Why I won’t support sport hunting
There is a highly charged debate taking place in Kenya today. It concerns one of our unique national assets: our wildlife.
There is a strong and vocal lobby that is demanding we rescind our decades-long ban on hunting. An array of facts and figures is being marshalled, and it is finding frequent expression in the press. We have a Draft Wildlife Policy before us, and the pro-hunting lobby sees a unique opportunity to overturn what it sees as a flawed ban.
Why would anyone want to introduce a policy of killing our wildlife for fun? The answer, apparently, is very simple. There’s big money in allowing moneyed morons to come here and shoot at our animals. They will pay anything from a couple of hundred dollars for a lowly warthog, to a staggering US$ 50,000 or more to shoot a white rhinoceros.
We’re told 23 other African countries have cottoned on to this and are happily allowing the hunters to plug away, and that these enlightened nations are raking in the money. But it’s not as simple as just immediate financial gain. There is a more sophisticated economic argument being deployed here: that by placing a (high) value on our wildlife, we introduce an incentive for it to be protected. That if we allow a few animals to be shot in sport, those humans who could otherwise decimate our wildlife will have the incentive to keep the flow of animals coming (to be shot in turn, presumably).
The proponents of this point of view have figures to show: countries that have allowed sport hunting to flourish have seen dramatic increases in wildlife numbers. Countries such as ours who have failed to see the light, on the other hand, are apparently overseeing an inexorable decline in numbers as land is taken for domestic use and natural habitats are inevitably destroyed.
We are also told that all those who are against sport hunting are in the hands of rich and sentimental foreign lobbies who value the life of animals over human progress, and want to keep Africa as one big game park (surrounded by poor Africans) for eternity.
Emotions are running high on both sides. Facts are twisted to suit arguments, and accusations are hurled daily. I have tended to stay away from this debate for precisely this reason: that it is ill-tempered and self-serving. But this issue is too important to ignore. We must all take a stand. I do not wish to stoke up more emotion; merely to state my own view. You must make up your own mind.
I have a fundamental worry about the incentives argument. This column has often advocated the use of economic incentives as a key tool of growth and advancement. But this particular incentive gives me serious pause. Can it really be true that we can only save our wildlife by allowing it be shot in sport? A strange argument, that one. Consider this: if we uprooted our tea bushes and planted opium instead, we could make a fortune. Do we have a national policy to allow this because it would yield big bucks which we would then use for good causes? We would not even consider such a thing.

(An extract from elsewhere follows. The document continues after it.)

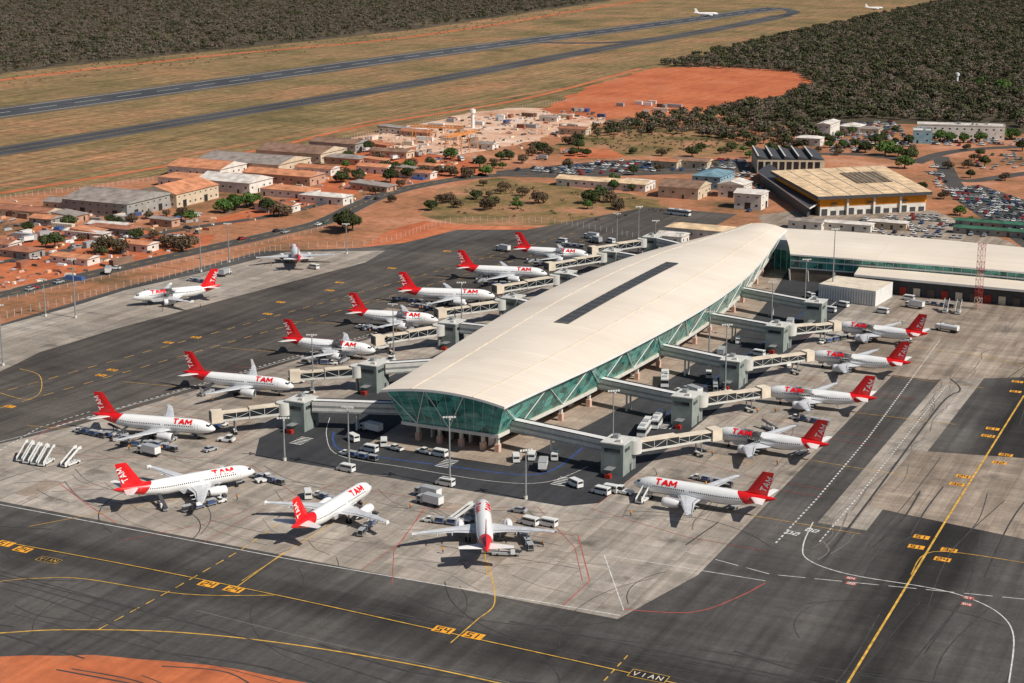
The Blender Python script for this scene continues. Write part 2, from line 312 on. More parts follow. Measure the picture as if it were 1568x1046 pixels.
ln([(-200,790),(0,829),(215,869),(430,913),(640,959),(960,1030),(1200,1085)],0.9,'black'); ln([(-200,790),(0,829),(215,869),(430,913),(640,959),(960,1030),(1200,1085)],0.3,'yellow',z=Z+.005)
ln([(-200,985),(0,970),(100,965),(260,968),(430,985),(620,1016),(780,1050)],0.4,'yellow')
ln([(-100,910),(0,891),(60,886),(130,887),(280,910),(420,912)],0.25,'yellow')
ln([(1270,1095),(1300,1043),(1385,903),(1445,803),(1568,606)],0.5,'yellow',False)
ln([(1395,880),(1430,845),(1568,862)],0.25,'yellow')
ln([(150,965),(270,900),(370,842),(430,800)],0.28,'yellow',False,(3,2)); ln([(355,905),(435,846)],0.25,'yellow',False)
ln([(925,1043),(965,1000)],0.3,'yellow',False,(2,1.5)); ln([(690,985),(730,950),(757,925),(752,880),(746,860)],0.28,'yellow')
ln([(-200,735),(0,773),(450,858),(950,943)],0.3,'white',False); ln([(90,740),(130,770),(178,802)],0.25,'redm')
ln([(885,820),(903,890),(862,928)],0.25,'redm',False); ln([(780,812),(885,820)],0.2,'redm',False)
ln([(1172,893),(1130,915),(1060,938),(955,934)],0.3,'redm'); ln([(925,850),(955,935)],0.25,'white',False); ln([(925,850),(1172,890)],0.25,'white',False)
ln([(1245,800),(1230,835),(1238,858),(1300,880),(1420,900),(1480,915),(1530,940),(1552,975),(1545,1046)],0.3,'white')
ln([(1050,845),(1180,880),(1568,918)],0.25,'white',False,(6,2))
ln([(1188,832),(1250,765),(1330,670),(1440,520)],0.45,'white',False,(1.2,1.0)); ln([(1255,830),(1315,760),(1450,590)],0.35,'white',False,(1.2,1.0))
ln([(0,602),(40,612),(62,600),(60,575),(30,565)],0.25,'yellow'); ln([(1480,540),(1568,560)],0.25,'yellow')
for w0 in (-338,-352): ln([(240,w0-40),(330,w0-12),(700,w0+48)],0.28,'yellow',False,u=True,dash=(4,4))
ln([(300,-320),(340,-330),(350,-318),(650,-258)],0.25,'white',u=True); ln([(356,-317),(640,-262)],0.45,'white',False,u=True,dash=(1.2,1))
ln([(0,690),(60,655),(140,630)],0.35,'white',False,(1.2,1)); ln([(20,700),(70,660),(110,645),(160,640)],0.25,'redm')
ln([(1260,860),(1330,768),(1440,620),(1470,598),(1455,580)],0.6,'rubber'); ln([(1050,835),(1100,800)],0.4,'rubber',False)
ln([(512,662),(510,675),(525,690),(600,703),(700,716),(790,727),(835,724),(870,705),(910,668)],0.6,'blue')
ln([(430,-163),(670,-163)],0.5,'blue',False,u=True); ln([(430,-157),(670,-157)],0.3,'white',False,u=True)
ln([(505,640),(500,668),(520,698),(620,716),(760,738),(840,738),(900,715)],0.2,'white')
ln([(300,935),(500,985),(660,1020),(780,1046)],0.25,'rubberc'); ln([(0,875),(200,930),(420,990),(600,1046)],.3,'rubber')
for cu,cw in ((372,-166),(372,-246),(430,-160),(500,-158),(372,-200)):
    for i in range(6):
        K.T=frame(UW(cu+i*1.2,cw),UANG); K.add([(-.22,-2,Z+.012),(.22,-2,Z+.012),(.22,2,Z+.012),(-.22,2,Z+.012)],[(0,1,2,3)],M['white'])
K.T=Matrix.Identity(4)
GL={'5':[(1,2,0,2),(0,2,0,1),(0,1,1,1),(1,1,1,0),(1,0,0,0)],'4':[(0,2,0,1),(0,1,1,1),(1,2,1,0)],'3':[(0,2,1,2),(1,2,1,0),(1,0,0,0),(0,1,1,1)],'2':[(0,2,1,2),(1,2,1,1),(1,1,0,1),(0,1,0,0),(0,0,1,0)],'1':[(.5,2,.5,0)],'0':[(0,0,0,2),(0,2,1,2),(1,2,1,0),(1,0,0,0)],
 'A':[(0,0,.5,2),(.5,2,1,0),(.2,.8,.8,.8)],'N':[(0,0,0,2),(0,2,1,0),(1,0,1,2)],'I':[(.5,0,.5,2)],'V':[(0,2,.5,0),(.5,0,1,2)]}
def strip_into2(b,p,q,w,z,mat):
    d=q-p; n=Vector((-d.y,d.x,0)).normalized()*w/2
    b.add([(p.x-n.x,p.y-n.y,z),(q.x-n.x,q.y-n.y,z),(q.x+n.x,q.y+n.y,z),(p.x+n.x,p.y+n.y,z)],[(0,1,2,3)],mat)
def glyphs(txt,x0,y0,zz,mat,w=.4,adv=1.8,sx=1.1):
    for k,ch in enumerate(txt):
        for j,(a,bb,c,d) in enumerate(GL[ch]):
            p=Vector((x0+k*adv+a*sx,y0+bb,0)); q=Vector((x0+k*adv+c*sx,y0+d,0)); dd=(q-p).normalized()*w/2
            strip_into2(K,p-dd,q+dd,w,zz+j*.003,mat)
def panel(x,y,rot,fg='orange',bg='black',s=1.0,txt=None):
    K.T=frame(S(x,y),rot)@Matrix.Diagonal((s,s,1,1))
    if fg: K.add([(-2.3,-1.5,Z+.012),(2.3,-1.5,Z+.012),(2.3,1.5,Z+.012),(-2.3,1.5,Z+.012)],[(0,1,2,3)],M[fg])
    glyphs(txt or R.choice(['54','43','32','51','24']),-1.5,-1,Z+.018,M[bg]); K.T=Matrix.Identity(4)
RW=-A
for x,y in ((8,833),(35,842),(319,895),(358,903),(679,965),(725,974)): panel(x,y,RW,s=.95)
for x,y in ((1411,823),(1403,838),(1453,843),(1443,857),(1520,657),(1513,668),(1540,697),(1530,709),(1475,730),(1465,742)): panel(x,y,RW,s=.8)
for x,y in ((15,623),(172,567),(155,575),(258,525),(300,517),(430,463),(410,481),(520,433),(505,445),(600,411),(685,385),(1558,585),(1555,600)): panel(x,y,RW,s=.75)
for x,y in ((1303,886),(1303,894),(1483,916),(1480,926)): panel(x,y,RW,'redm','white',.5)
for x,y,c,s in ((75,858,'yellow',.62),(993,1036,'cream',.8)):
    K.T=frame(S(x,y),RW)@Matrix.Diagonal((s,s,1,1)); K.add([(-4.8,-2.1,Z+.012),(4.8,-2.1,Z+.012),(4.8,2.1,Z+.012),(-4.8,2.1,Z+.012)],[(0,1,2,3)],M['yellow']); K.add([(-4.6,-1.9,Z+.016),(4.6,-1.9,Z+.016),(4.6,1.9,Z+.016),(-4.6,1.9,Z+.016)],[(0,1,2,3)],M['black'])
    glyphs('VIAN',-3.9,-1,Z+.021,M[c],.26,2.05,1.3)
K.T=Matrix.Identity(4)
panel(1214,817,RW-.15,None,'white',.95,'02'); panel(1244,813,RW-.15,None,'white',.95,'02')
for i in range(90):
    u=R.uniform(180,296); w=R.uniform(-360,40); L_=R.uniform(25,110); 
    ln([(u,w),(u+R.uniform(-1,1)*4,w+L_/2),(u+R.uniform(-1,1)*7,w+L_)],R.uniform(.2,.6),'rubber',u=True,z=Z-.008)
for i in range(60):
    u=R.uniform(180,560); w=R.uniform(-84,-20); L_=R.uniform(25,90)
    ln([(u,w),(u+L_/2,w+R.uniform(-3,3)),(u+L_,w+R.uniform(-5,5))],R.uniform(.2,.5),'rubber',u=True,z=Z-.008)
for i in range(60):
    u=R.uniform(330,620); L_=R.uniform(20,70); w=-322+(u-350)*.17-R.uniform(0,45)
    ln([(u,w),(u+L_/2,w+L_*.085),(u+L_,w+L_*.17)],R.uniform(.2,.45),'rubber',u=True,z=Z-.008)
for i in range(30):
    u=R.uniform(230,330); w=R.uniform(-260,-60); r=R.uniform(15,40); a0=R.uniform(0,6.28); 
    ln([(u+r*math.cos(a0+k*.25),w+r*math.sin(a0+k*.25)) for k in range(6)],R.uniform(.15,.3),'rubber',u=True,z=Z-.008)
for i in range(80):
    u=R.uniform(304,352); w=R.uniform(-310,-150); L_=R.uniform(8,30); a=R.uniform(-1,1)
    ln([(u,w),(u+L_*.5*a,w+L_/2),(u+L_*a*.7,w+L_)],R.uniform(.15,.4),'rubberc',u=True,z=Z-.008)
for i in range(60):
    u=R.uniform(350,600); w=R.choice([R.uniform(-148,-116),R.uniform(-86,-97)]); L_=R.uniform(8,30)
    ln([(u,w),(u+L_/2,w+R.uniform(-2,2)),(u+L_,w+R.uniform(-3,3))],R.uniform(.15,.4),'rubberc',u=True,z=Z-.008)
K.obj('apron_markings')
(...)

So why is it we would allow the rich to chase after our animals and shoot them down with high-powered rifles in an entirely one-sided contest? It shows the disdain with which we regard our animals that we are considering such activities in the name of sport, no matter what they might earn us.
As human beings we are granted things not available to the beasts. We can reason, for one thing, and feel remorse, for another. We have higher consciousness, and how we treat the species beneath us speaks volumes. They are in our care. Is setting them up to be hunted down as sport the best we can come up with – that too in the name of saving them?

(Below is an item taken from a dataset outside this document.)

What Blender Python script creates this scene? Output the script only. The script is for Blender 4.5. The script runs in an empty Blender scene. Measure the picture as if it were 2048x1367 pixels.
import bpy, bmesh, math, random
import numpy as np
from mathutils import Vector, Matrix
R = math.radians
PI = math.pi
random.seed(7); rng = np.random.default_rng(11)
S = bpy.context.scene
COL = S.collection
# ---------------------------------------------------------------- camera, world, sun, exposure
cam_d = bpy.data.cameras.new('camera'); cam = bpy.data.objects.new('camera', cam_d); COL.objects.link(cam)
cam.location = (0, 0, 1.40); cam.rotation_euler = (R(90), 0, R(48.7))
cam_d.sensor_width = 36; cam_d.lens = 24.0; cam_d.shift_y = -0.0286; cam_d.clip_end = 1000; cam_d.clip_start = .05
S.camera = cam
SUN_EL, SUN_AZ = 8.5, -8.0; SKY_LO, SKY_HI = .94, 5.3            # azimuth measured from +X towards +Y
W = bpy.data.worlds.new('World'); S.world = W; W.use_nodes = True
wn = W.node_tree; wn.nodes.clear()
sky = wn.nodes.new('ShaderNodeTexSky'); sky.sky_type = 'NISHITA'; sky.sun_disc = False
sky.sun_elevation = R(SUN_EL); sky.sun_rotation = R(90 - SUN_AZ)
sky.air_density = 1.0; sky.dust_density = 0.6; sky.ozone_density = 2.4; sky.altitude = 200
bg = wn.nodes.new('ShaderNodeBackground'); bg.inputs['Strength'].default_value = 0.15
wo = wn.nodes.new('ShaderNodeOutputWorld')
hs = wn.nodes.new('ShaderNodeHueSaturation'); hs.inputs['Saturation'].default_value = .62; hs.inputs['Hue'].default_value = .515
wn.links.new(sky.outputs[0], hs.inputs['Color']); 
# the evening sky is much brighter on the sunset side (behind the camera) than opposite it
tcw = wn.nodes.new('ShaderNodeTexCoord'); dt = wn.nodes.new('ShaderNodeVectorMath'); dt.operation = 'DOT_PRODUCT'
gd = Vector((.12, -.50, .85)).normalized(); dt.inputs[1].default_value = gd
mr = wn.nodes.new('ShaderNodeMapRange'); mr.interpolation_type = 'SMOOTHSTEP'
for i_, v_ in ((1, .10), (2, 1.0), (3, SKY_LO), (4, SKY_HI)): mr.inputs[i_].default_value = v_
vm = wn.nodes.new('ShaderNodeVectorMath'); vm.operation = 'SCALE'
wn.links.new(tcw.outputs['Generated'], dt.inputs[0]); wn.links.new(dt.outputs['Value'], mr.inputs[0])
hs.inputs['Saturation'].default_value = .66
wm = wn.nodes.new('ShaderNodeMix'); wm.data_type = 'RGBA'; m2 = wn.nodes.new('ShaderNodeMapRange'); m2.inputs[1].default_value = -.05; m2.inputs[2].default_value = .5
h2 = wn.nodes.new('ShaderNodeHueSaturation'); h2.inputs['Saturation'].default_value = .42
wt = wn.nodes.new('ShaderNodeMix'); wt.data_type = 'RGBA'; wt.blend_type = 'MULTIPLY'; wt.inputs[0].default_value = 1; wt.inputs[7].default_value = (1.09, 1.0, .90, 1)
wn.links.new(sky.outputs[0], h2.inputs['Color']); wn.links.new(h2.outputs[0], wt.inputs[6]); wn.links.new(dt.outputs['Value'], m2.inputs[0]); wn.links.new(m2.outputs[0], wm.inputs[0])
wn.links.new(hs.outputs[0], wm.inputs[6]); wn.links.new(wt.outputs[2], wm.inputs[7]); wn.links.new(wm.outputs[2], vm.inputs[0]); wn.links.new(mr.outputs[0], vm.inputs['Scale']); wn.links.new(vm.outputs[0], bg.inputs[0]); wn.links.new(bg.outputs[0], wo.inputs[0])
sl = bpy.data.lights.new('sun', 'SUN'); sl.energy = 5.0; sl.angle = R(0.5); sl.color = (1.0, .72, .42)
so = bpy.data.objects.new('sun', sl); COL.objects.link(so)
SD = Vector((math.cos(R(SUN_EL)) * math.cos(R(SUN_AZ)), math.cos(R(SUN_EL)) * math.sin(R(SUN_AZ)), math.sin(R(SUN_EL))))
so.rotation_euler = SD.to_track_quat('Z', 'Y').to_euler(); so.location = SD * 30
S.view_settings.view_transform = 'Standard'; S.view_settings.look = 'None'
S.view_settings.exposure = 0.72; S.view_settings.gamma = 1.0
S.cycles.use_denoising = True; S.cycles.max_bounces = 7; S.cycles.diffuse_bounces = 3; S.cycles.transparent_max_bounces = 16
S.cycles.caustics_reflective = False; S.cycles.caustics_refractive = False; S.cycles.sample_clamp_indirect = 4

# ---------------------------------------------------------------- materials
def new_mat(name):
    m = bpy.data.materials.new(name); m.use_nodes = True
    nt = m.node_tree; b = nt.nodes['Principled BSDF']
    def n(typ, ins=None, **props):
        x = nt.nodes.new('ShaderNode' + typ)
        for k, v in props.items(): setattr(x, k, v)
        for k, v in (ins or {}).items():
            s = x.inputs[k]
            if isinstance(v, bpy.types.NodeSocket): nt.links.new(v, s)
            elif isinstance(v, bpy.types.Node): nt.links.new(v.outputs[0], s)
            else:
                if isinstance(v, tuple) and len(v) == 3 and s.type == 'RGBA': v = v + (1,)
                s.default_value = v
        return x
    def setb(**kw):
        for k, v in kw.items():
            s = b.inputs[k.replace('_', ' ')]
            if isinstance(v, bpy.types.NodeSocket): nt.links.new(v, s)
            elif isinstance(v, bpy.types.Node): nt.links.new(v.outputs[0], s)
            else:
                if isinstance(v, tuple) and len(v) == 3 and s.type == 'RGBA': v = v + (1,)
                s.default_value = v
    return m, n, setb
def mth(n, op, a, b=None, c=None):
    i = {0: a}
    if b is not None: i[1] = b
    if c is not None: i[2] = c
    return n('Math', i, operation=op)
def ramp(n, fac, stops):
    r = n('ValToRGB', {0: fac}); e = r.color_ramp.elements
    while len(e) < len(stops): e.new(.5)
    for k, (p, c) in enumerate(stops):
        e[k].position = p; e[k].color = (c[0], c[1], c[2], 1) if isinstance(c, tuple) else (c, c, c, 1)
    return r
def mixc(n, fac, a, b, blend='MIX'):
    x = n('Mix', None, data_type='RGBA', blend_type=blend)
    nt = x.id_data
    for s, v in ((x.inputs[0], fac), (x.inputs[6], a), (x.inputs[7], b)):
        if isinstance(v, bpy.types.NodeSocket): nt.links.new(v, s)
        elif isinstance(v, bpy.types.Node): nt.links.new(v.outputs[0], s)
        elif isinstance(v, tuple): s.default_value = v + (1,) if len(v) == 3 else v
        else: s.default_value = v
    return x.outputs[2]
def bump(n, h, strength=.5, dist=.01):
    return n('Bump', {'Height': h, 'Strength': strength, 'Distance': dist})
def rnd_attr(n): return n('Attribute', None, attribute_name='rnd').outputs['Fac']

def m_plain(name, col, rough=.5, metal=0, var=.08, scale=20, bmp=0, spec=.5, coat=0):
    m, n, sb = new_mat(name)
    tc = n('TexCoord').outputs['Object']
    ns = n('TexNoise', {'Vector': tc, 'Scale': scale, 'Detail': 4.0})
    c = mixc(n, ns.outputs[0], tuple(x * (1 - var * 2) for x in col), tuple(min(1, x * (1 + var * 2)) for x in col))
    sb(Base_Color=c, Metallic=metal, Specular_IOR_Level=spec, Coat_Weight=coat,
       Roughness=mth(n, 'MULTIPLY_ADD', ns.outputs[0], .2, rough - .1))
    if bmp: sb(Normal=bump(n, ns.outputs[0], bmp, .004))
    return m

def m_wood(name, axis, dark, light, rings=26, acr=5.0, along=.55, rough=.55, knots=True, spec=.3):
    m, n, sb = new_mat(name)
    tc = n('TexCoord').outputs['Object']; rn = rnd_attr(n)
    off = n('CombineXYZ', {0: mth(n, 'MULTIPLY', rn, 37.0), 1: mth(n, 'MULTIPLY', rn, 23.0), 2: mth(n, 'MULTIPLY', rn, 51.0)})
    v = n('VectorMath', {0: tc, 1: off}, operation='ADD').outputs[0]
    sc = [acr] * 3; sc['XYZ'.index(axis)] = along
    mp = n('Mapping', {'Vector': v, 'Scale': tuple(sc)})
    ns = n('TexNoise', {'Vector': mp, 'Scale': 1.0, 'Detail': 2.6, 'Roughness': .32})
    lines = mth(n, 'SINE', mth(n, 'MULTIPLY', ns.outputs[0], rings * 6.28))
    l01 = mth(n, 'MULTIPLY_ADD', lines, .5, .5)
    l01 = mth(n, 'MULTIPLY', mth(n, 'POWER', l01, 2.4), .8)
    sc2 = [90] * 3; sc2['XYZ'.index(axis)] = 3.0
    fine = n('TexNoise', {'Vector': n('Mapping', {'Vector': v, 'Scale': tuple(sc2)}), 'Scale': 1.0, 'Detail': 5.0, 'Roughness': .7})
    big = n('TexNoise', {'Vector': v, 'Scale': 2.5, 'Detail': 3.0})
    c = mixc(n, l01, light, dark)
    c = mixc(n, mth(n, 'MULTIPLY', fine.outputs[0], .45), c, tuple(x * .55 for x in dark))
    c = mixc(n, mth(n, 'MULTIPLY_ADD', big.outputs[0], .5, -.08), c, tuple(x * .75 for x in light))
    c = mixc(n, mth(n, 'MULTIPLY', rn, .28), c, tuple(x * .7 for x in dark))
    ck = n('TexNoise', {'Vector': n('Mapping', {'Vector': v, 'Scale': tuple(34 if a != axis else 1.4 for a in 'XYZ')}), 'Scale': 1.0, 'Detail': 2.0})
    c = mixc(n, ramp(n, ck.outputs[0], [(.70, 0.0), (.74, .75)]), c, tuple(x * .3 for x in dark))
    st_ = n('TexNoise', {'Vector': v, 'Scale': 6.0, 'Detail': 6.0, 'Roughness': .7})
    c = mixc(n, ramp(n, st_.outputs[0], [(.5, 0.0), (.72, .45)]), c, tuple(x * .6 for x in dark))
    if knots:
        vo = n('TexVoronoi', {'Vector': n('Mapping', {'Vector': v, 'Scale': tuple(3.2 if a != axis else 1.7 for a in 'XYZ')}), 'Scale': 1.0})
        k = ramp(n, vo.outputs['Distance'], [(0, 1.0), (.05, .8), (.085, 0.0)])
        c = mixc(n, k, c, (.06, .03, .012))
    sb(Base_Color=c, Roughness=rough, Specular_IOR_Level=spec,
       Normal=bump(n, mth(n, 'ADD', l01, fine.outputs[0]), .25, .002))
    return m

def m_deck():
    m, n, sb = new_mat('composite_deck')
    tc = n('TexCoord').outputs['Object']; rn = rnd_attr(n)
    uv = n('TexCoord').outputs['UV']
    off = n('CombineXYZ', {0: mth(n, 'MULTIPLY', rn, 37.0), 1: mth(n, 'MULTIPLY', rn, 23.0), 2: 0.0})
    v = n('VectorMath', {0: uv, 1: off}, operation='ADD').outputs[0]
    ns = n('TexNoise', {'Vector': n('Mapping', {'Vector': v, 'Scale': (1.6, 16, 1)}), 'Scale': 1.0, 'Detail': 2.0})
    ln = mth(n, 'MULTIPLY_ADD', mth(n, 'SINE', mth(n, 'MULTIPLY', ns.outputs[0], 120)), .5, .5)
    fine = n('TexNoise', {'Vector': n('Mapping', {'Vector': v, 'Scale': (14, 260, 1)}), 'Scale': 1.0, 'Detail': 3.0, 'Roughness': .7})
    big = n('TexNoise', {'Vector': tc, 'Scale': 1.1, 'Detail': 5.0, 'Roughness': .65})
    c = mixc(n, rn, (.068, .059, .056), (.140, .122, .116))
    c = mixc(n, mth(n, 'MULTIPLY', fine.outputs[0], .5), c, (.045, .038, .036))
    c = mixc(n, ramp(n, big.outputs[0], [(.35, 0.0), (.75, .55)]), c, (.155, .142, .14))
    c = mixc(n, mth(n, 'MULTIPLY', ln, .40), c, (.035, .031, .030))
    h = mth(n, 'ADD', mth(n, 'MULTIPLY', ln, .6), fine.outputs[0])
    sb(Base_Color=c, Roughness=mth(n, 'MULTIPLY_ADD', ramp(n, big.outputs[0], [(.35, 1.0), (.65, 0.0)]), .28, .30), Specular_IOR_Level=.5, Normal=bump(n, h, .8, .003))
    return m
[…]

Then our imagination has failed us in tandem with our compassion. Many more options are available to a people who want to protect their animals; many more options are available to incentivise that protection. Animals have intrinsic value – for our own education, as tourist attractions, in maintaining ecological balance. But we are being asked to see value only in hunting them. We are being asked to close our eyes and our minds.
We did the right thing when we banned hunting. Subsequently, we messed up the management of our wildlife, through ineptitude and corruption. That is not a reason to go back to something that is both silly and cruel.
This debate is being conducted by powerful lobbies on both sides, not by common Kenyans. I have no personal economic interest in wildlife, nor am I listening to arguments from abroad. My honestly stated position is that as a person who lives here I find the idea of reintroducing hunting in this country repugnant and unnecessary. We can do better, and should.